Le renouvellement de cette CCT est souvent malaisé, parce que les conditions de travail de ce secteur sont tellement supérieures à celle de l’étranger (tant mieux pour les bénéficiaires) et ne se maintiennent à ce niveau record que grâce à un protectionnisme strict (et justifié) qu’il est difficile d’aller plus loin. A cela s’ajoute que la retraite précoce des salariés (peut-être légitimée par la dureté du travail) comporte un coût que la prévoyance professionnelle du secteur a de la peine à assumer; on sait d’ailleurs les soucis des caisses de pensions dans leur ensemble en un temps où les capitaux ne rapportent plus grand’chose.

La négociation d’une CCT est rarement une promenade de santé; les obstacles mettent à l’épreuve la bonne volonté des acteurs du partenariat social.
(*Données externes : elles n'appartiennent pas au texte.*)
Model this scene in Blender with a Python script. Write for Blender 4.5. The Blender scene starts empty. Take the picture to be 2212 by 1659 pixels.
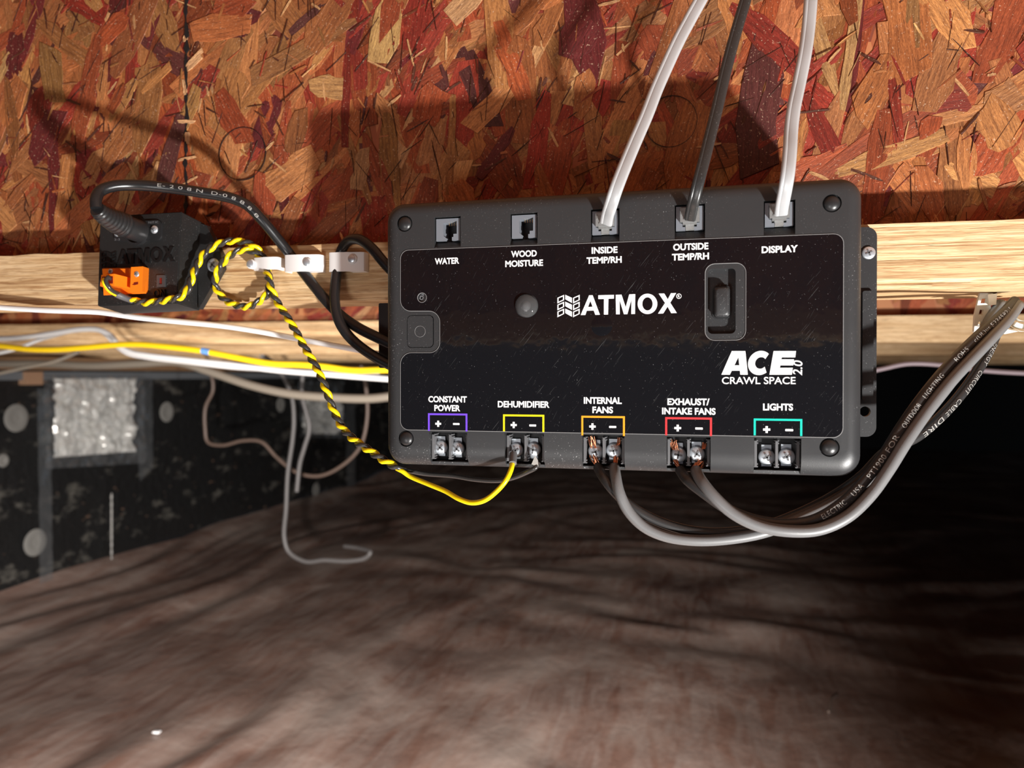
import bpy, bmesh, math, random
import numpy as np
from mathutils import Vector, Matrix, noise
from mathutils.geometry import tessellate_polygon
rnd = random.Random(7)
SC = bpy.context.scene
COL = SC.collection
PI = math.pi

# ---------------------------------------------------------------- camera
H = 0.72                                   # eye height above the ground sheet
YAW, PITCH, ROLL, FPX = 0.2362, -0.0134, 0.0071, 1641.8
F_ = Vector((-math.sin(YAW)*math.cos(PITCH), math.cos(YAW)*math.cos(PITCH), math.sin(PITCH)))
r0 = Vector((math.cos(YAW), math.sin(YAW), 0)); u0 = r0.cross(F_)
R_ = r0*math.cos(ROLL)+u0*math.sin(ROLL); U_ = -r0*math.sin(ROLL)+u0*math.cos(ROLL)
cam = bpy.data.cameras.new('camera'); co = bpy.data.objects.new('camera', cam); COL.objects.link(co)
m = Matrix((R_, U_, -F_)).transposed().to_4x4(); m.translation = Vector((0, 0, H)); co.matrix_world = m
cam.sensor_fit = 'HORIZONTAL'; cam.sensor_width = 36; cam.lens = FPX/2212*36
cam.clip_start = 0.01; cam.clip_end = 60
cam.dof.use_dof = True; cam.dof.focus_distance = 0.395; cam.dof.aperture_fstop = 10
SC.camera = co
# ---------------------------------------------------------------- world and light
W = bpy.data.worlds.new('world'); SC.world = W; W.use_nodes = True
W.node_tree.nodes['Background'].inputs[0].default_value = (0.62, 0.78, 1.0, 1)
W.node_tree.nodes['Background'].inputs[1].default_value = 0.10
def area(name, loc, to, size, power, col, spread=PI):
    l = bpy.data.lights.new(name, 'AREA'); l.shape = 'DISK'; l.size = size; l.energy = power; l.color = col; l.spread = spread
    o = bpy.data.objects.new(name, l); COL.objects.link(o); o.location = loc
    o.rotation_euler = (Vector(to)-Vector(loc)).to_track_quat('-Z', 'Y').to_euler(); return o
area('work_light', (0.61, -0.24, H-0.64), (-0.08, 0.42, H+0.07), 0.05, 31, (1.0, 0.98, 0.95))
area('added_fill', (-0.30, -0.70, H-0.55), (-0.15, 0.42, H+0.05), 0.35, 3.5, (1.0, 0.96, 0.93))  # added soft fill, low behind the camera; not a lamp of the place
def spot(name, loc, to, ang, power, col, r=.012):
    l = bpy.data.lights.new(name, 'SPOT'); l.energy = power; l.color = col; l.spot_size = math.radians(ang); l.spot_blend = .7; l.shadow_soft_size = r
    o = bpy.data.objects.new(name, l); COL.objects.link(o); o.location = loc
    o.rotation_euler = (Vector(to)-Vector(loc)).to_track_quat('-Z', 'Y').to_euler()
spot('head_lamp', (-0.10, -0.06, H-0.17), (-0.10-.366, -0.06+.821, H-0.17-.438), 84, 330, (1.0, 0.94, 0.9), .03)
SC.view_settings.view_transform = 'Standard'; SC.view_settings.look = 'None'
SC.view_settings.exposure = 0.0; SC.view_settings.gamma = 1.0; SC.view_settings.use_curve_mapping = False

# ---------------------------------------------------------------- pixel -> place
def ray(px, py): return F_ + R_*((px-1106)/FPX) - U_*((py-829.5)/FPX)
def P(px, py, Y):
    d = ray(px, py); v = d*(Y/d.y); return Vector((v.x, v.y, v.z+H))
def PX(px, py, X):
    d = ray(px, py); v = d*(X/d.x); return Vector((v.x, v.y, v.z+H))
def pts(l): return [P(*p) for p in l]

# ---------------------------------------------------------------- materials
def mat(name, col=(.5,.5,.5), rough=.5, metal=0, spec=.5, **kw):
    M = bpy.data.materials.new(name); M.use_nodes = True
    b = M.node_tree.nodes['Principled BSDF']
    b.inputs['Base Color'].default_value = (*col, 1); b.inputs['Roughness'].default_value = rough
    b.inputs['Metallic'].default_value = metal; b.inputs['Specular IOR Level'].default_value = spec
    for k, v in kw.items(): b.inputs[k.replace('_', ' ')].default_value = v
    return M
class NT:
    def __init__(s, M): s.t = M.node_tree; s.b = s.t.nodes['Principled BSDF']
    def n(s, typ, **kw):
        x = s.t.nodes.new(typ)
        for k, v in kw.items():
            if k in x.inputs.keys() or k.replace('_', ' ') in x.inputs.keys():
                x.inputs[k if k in x.inputs.keys() else k.replace('_', ' ')].default_value = v
            else: setattr(x, k, v)
        return x
    def l(s, a, b): s.t.links.new(a, b)
    def pos(s, scale=(1,1,1), rot=(0,0,0), src='Object'):
        tc = s.n('ShaderNodeTexCoord'); mp = s.n('ShaderNodeMapping'); mp.inputs['Scale'].default_value = scale
        mp.inputs['Rotation'].default_value = rot; s.l(tc.outputs[src], mp.inputs[0]); return mp.outputs[0]
    def pos2(s, per, rot):
        tc = s.n('ShaderNodeTexCoord'); mp = s.n('ShaderNodeMapping'); mp.vector_type = 'TEXTURE'; mp.inputs['Scale'].default_value = per
        mp.inputs['Rotation'].default_value = rot; s.l(tc.outputs['Object'], mp.inputs[0]); return mp.outputs[0]
    def noise(s, vec, scale, detail=4, rough=.55, dist=0):
        x = s.n('ShaderNodeTexNoise'); x.inputs['Scale'].default_value = scale; x.inputs['Detail'].default_value = detail
        x.inputs['Roughness'].default_value = rough; x.inputs['Distortion'].default_value = dist
        s.l(vec, x.inputs['Vector']); return x.outputs['Fac']
    def ramp(s, fac, stops):
        x = s.n('ShaderNodeValToRGB'); e = x.color_ramp.elements
        while len(e) < len(stops): e.new(0.5)
        for i, (p, c) in enumerate(stops):
            e[i].position = p; e[i].color = (*c, 1) if len(c) == 3 else c
        s.l(fac, x.inputs[0]); return x.outputs[0]
    def mix(s, fac, a, b, mode='MIX'):
        x = s.n('ShaderNodeMix', data_type='RGBA', blend_type=mode)
        for v, i in ((fac, 0), (a, 6), (b, 7)):
            if isinstance(v, (int, float)): x.inputs[i].default_value = v
            elif isinstance(v, tuple): x.inputs[i].default_value = (*v, 1)
            else: s.l(v, x.inputs[i])
        return x.outputs[2]
    def bump(s, h, strength, dist=.001):
        x = s.n('ShaderNodeBump'); x.inputs['Strength'].default_value = strength; x.inputs['Distance'].default_value = dist
        s.l(h, x.inputs['Height']); s.l(x.outputs[0], s.b.inputs['Normal']); return x
G3 = lambda v: (v, v, v)

M_strand = mat('strand_wood', rough=.5, spec=.35)
t = NT(M_strand)
at = t.n('ShaderNodeAttribute', attribute_name='Col')
uv = t.pos((60, 700, 1), src='UV')
g1 = t.noise(uv, 1.0, 5, .6, .3); uv2 = t.pos((500, 2600, 1), src='UV'); g2 = t.noise(uv2, 1.0, 5, .7)
sp = t.noise(t.pos((1,1,1)), 900, 2, .5)
c = t.mix(t.ramp(g1, [(.3, G3(0)), (.7, G3(1))]), (.50,.42,.40), (1.28,1.2,1.1))
c = t.mix(1.0, at.outputs['Color'], c, 'MULTIPLY')
c2 = t.mix(t.ramp(g2, [(.35, G3(0)), (.65, G3(1))]), (.55,.44,.40), (1.2,1.16,1.1))
c = t.mix(1.0, c, c2, 'MULTIPLY')
ds = t.noise(t.pos((160, 1500, 1), src='UV'), 1, 2, .5)
c = t.mix(t.ramp(ds, [(.30, G3(.75)), (.37, G3(0))]), c, (.10,.035,.02))
st = t.noise(t.pos(src='Generated'), 3.5, 3, .6)
lc = t.n('ShaderNodeNewGeometry'); st = t.noise(lc.outputs['Position'], 14, 4, .6)
c = t.mix(t.ramp(st, [(.40, G3(0)), (.68, G3(.55))]), c, t.mix(1.0, c, (.55,.42,.42), 'MULTIPLY'))
c = t.mix(t.ramp(sp, [(.66, G3(0)), (.73, G3(.55))]), c, (.70,.50,.34))
t.l(c, t.b.inputs['Base Color'])
ad = t.n('ShaderNodeMath', operation='ADD'); t.l(g1, ad.inputs[0]); t.l(g2, ad.inputs[1])
t.bump(ad.outputs[0], .55, .0006)

M_osb = mat('strand_board', (.3,.1,.04), .6)
t = NT(M_osb)
v = t.n('ShaderNodeTexVoronoi'); v.inputs['Scale'].default_value = 1; t.l(t.pos((60, 1, 22), (0,.3,0)), v.inputs['Vector'])
c = t.ramp(t.noise(v.outputs['Color'], 2, 1), [(.3,(.16,.035,.02)), (.45,(.38,.11,.04)), (.6,(.46,.2,.08)), (.7,(.3,.05,.03))])
t.l(c, t.b.inputs['Base Color'])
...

Mais ce n’est pas une raison pour fouler aux pieds un principe cardinal de ce partenariat. Dans notre cas, la convention est claire; et la parole donnée doit être tenue, comme l’a proclamé peu auparavant le Conseil d’Etat dans un autre communiqué où il prétend, à propos des traités internationaux, faire la leçon à l’UDC. Le gouvernement est-il seulement conscient de la contradiction?

Qui a piloté la manoeuvre pro-Unia? Si, par hasard, c’est M. Maillard, il pourra se targuer d’avoir amené le Conseil d’Etat à couvrir l’acte illicite d’une grève: entrée glorieuse à la présidence de l’Union syndicale suisse! Mais pour sa sortie du gouvernement vaudois, c’est moche. Cela dit avec l’assurance de nos sentiments qui ne sont pas les meilleurs.